### Exercise directions
Starting at the line containing "1.3, 'ovate', -.25)], seed=41)", please quote every line up to and including the line containing "('ivy', 'bright'), .4, 'heart', -.2)], seed=71)", exactly, and nothing beyond.
'''
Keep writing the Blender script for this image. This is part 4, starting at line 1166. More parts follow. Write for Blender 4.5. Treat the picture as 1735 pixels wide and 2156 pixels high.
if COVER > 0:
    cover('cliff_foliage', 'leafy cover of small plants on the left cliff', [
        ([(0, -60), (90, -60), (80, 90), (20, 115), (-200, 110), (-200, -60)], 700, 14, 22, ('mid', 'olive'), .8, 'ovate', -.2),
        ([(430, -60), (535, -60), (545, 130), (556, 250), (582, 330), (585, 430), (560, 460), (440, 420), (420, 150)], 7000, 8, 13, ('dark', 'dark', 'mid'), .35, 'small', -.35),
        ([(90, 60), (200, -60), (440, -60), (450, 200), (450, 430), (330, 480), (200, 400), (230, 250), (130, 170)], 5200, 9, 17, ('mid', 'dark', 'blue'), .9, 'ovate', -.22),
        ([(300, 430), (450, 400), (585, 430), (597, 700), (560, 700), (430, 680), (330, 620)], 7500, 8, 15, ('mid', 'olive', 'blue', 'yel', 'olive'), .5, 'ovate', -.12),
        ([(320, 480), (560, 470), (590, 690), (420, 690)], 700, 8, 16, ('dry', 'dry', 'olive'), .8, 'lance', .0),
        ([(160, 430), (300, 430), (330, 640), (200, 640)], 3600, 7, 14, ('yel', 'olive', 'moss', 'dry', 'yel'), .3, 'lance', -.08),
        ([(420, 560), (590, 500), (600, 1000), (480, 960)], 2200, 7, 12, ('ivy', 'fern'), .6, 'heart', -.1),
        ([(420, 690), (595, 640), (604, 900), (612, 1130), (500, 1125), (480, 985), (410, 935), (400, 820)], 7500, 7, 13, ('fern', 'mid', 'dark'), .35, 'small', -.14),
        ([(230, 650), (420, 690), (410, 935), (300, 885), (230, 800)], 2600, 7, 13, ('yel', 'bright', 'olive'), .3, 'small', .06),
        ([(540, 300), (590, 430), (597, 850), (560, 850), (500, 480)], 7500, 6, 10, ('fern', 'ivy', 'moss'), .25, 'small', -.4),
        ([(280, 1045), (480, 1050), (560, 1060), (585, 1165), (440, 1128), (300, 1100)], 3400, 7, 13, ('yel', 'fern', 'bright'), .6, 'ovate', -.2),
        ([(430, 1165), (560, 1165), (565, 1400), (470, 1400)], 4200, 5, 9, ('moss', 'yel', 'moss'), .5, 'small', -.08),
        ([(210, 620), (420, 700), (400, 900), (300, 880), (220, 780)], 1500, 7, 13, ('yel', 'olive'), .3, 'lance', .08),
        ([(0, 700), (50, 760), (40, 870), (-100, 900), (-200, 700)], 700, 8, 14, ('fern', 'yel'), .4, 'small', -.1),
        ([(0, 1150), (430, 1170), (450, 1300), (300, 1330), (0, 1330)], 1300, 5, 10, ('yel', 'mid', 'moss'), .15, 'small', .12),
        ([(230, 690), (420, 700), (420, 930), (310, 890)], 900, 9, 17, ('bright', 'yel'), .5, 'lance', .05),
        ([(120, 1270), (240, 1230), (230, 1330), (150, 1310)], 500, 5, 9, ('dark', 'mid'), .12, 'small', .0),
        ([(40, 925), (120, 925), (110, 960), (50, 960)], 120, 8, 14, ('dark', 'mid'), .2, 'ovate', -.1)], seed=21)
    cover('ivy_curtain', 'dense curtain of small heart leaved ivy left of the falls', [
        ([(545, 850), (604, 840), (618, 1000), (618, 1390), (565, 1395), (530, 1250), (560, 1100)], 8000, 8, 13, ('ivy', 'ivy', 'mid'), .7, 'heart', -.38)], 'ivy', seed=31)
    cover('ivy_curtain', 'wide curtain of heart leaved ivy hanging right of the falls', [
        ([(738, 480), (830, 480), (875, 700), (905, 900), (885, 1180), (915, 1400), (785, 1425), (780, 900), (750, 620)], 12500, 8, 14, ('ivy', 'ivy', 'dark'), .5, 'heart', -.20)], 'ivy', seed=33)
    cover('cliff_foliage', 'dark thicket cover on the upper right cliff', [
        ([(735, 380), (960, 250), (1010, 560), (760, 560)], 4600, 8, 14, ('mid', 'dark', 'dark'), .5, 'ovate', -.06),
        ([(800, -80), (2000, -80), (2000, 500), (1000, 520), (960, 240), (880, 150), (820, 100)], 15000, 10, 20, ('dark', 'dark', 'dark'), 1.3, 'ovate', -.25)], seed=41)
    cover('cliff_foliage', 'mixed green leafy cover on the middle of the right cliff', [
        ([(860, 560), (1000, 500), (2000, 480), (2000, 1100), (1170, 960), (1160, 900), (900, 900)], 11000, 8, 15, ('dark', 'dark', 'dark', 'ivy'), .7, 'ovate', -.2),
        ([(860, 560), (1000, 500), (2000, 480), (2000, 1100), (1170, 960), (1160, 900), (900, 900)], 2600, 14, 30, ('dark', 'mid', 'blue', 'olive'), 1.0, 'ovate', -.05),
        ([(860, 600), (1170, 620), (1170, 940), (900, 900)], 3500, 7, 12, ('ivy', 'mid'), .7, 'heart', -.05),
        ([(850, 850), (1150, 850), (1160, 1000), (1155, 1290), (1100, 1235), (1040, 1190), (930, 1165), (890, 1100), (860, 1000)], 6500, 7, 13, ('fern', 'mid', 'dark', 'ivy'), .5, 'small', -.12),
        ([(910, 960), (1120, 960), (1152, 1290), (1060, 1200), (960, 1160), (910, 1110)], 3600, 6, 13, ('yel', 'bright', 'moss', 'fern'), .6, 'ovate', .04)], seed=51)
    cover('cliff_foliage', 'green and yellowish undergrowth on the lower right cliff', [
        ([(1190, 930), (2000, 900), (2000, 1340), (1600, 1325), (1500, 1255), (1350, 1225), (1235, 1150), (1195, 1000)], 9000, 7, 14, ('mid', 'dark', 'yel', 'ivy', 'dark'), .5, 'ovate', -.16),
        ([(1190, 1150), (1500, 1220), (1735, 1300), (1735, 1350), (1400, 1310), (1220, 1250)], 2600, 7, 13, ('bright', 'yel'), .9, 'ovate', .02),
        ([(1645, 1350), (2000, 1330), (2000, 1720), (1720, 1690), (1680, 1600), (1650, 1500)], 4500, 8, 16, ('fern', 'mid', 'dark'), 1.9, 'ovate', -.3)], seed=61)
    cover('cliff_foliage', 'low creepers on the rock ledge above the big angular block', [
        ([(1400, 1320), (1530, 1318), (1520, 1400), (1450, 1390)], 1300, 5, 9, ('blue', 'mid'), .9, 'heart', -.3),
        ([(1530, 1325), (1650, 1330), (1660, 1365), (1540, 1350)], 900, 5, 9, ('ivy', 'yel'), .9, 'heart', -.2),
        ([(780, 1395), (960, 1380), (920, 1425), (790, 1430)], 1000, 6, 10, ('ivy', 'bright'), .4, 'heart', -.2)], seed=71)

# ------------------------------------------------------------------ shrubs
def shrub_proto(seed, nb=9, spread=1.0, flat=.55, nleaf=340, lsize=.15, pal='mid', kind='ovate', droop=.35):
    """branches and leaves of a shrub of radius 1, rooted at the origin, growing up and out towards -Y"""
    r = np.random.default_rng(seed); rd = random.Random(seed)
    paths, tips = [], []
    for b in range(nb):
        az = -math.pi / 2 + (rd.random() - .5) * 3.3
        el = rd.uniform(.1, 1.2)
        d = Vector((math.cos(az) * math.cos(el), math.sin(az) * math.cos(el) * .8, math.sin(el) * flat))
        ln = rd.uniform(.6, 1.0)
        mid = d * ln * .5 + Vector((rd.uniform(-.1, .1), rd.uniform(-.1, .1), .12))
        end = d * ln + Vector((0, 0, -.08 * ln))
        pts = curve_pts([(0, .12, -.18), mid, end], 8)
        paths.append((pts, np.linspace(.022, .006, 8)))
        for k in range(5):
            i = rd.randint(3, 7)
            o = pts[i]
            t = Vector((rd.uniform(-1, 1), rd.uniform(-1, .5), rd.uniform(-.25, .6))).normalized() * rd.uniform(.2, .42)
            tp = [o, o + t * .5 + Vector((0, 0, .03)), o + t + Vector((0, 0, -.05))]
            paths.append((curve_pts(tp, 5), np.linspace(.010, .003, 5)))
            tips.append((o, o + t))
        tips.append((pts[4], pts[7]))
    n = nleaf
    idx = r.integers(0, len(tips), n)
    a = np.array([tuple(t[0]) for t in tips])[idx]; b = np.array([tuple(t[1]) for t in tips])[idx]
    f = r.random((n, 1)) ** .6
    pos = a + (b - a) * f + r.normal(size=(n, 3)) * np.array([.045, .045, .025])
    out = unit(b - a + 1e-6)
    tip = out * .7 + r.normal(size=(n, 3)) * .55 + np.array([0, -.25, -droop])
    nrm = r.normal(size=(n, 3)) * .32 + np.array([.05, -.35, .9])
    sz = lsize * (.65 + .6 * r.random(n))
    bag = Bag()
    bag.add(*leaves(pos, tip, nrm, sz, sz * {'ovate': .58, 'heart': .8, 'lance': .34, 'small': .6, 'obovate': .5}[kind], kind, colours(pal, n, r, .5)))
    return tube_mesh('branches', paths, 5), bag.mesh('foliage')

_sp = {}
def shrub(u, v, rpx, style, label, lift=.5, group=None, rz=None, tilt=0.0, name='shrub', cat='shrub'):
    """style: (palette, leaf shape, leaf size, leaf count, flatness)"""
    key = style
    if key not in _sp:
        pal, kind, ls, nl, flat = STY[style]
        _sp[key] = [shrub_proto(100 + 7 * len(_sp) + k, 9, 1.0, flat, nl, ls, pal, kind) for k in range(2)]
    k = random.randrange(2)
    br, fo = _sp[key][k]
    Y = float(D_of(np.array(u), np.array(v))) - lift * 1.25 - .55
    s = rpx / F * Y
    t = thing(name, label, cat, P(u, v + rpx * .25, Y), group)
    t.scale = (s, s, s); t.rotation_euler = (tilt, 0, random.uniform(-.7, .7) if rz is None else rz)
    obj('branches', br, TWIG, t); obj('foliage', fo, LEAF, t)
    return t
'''
### Exercise output
        ([(800, -80), (2000, -80), (2000, 500), (1000, 520), (960, 240), (880, 150), (820, 100)], 15000, 10, 20, ('dark', 'dark', 'dark'), 1.3, 'ovate', -.25)], seed=41)
    cover('cliff_foliage', 'mixed green leafy cover on the middle of the right cliff', [
        ([(860, 560), (1000, 500), (2000, 480), (2000, 1100), (1170, 960), (1160, 900), (900, 900)], 11000, 8, 15, ('dark', 'dark', 'dark', 'ivy'), .7, 'ovate', -.2),
        ([(860, 560), (1000, 500), (2000, 480), (2000, 1100), (1170, 960), (1160, 900), (900, 900)], 2600, 14, 30, ('dark', 'mid', 'blue', 'olive'), 1.0, 'ovate', -.05),
        ([(860, 600), (1170, 620), (1170, 940), (900, 900)], 3500, 7, 12, ('ivy', 'mid'), .7, 'heart', -.05),
        ([(850, 850), (1150, 850), (1160, 1000), (1155, 1290), (1100, 1235), (1040, 1190), (930, 1165), (890, 1100), (860, 1000)], 6500, 7, 13, ('fern', 'mid', 'dark', 'ivy'), .5, 'small', -.12),
        ([(910, 960), (1120, 960), (1152, 1290), (1060, 1200), (960, 1160), (910, 1110)], 3600, 6, 13, ('yel', 'bright', 'moss', 'fern'), .6, 'ovate', .04)], seed=51)
    cover('cliff_foliage', 'green and yellowish undergrowth on the lower right cliff', [
        ([(1190, 930), (2000, 900), (2000, 1340), (1600, 1325), (1500, 1255), (1350, 1225), (1235, 1150), (1195, 1000)], 9000, 7, 14, ('mid', 'dark', 'yel', 'ivy', 'dark'), .5, 'ovate', -.16),
        ([(1190, 1150), (1500, 1220), (1735, 1300), (1735, 1350), (1400, 1310), (1220, 1250)], 2600, 7, 13, ('bright', 'yel'), .9, 'ovate', .02),
        ([(1645, 1350), (2000, 1330), (2000, 1720), (1720, 1690), (1680, 1600), (1650, 1500)], 4500, 8, 16, ('fern', 'mid', 'dark'), 1.9, 'ovate', -.3)], seed=61)
    cover('cliff_foliage', 'low creepers on the rock ledge above the big angular block', [
        ([(1400, 1320), (1530, 1318), (1520, 1400), (1450, 1390)], 1300, 5, 9, ('blue', 'mid'), .9, 'heart', -.3),
        ([(1530, 1325), (1650, 1330), (1660, 1365), (1540, 1350)], 900, 5, 9, ('ivy', 'yel'), .9, 'heart', -.2),
        ([(780, 1395), (960, 1380), (920, 1425), (790, 1430)], 1000, 6, 10, ('ivy', 'bright'), .4, 'heart', -.2)], seed=71)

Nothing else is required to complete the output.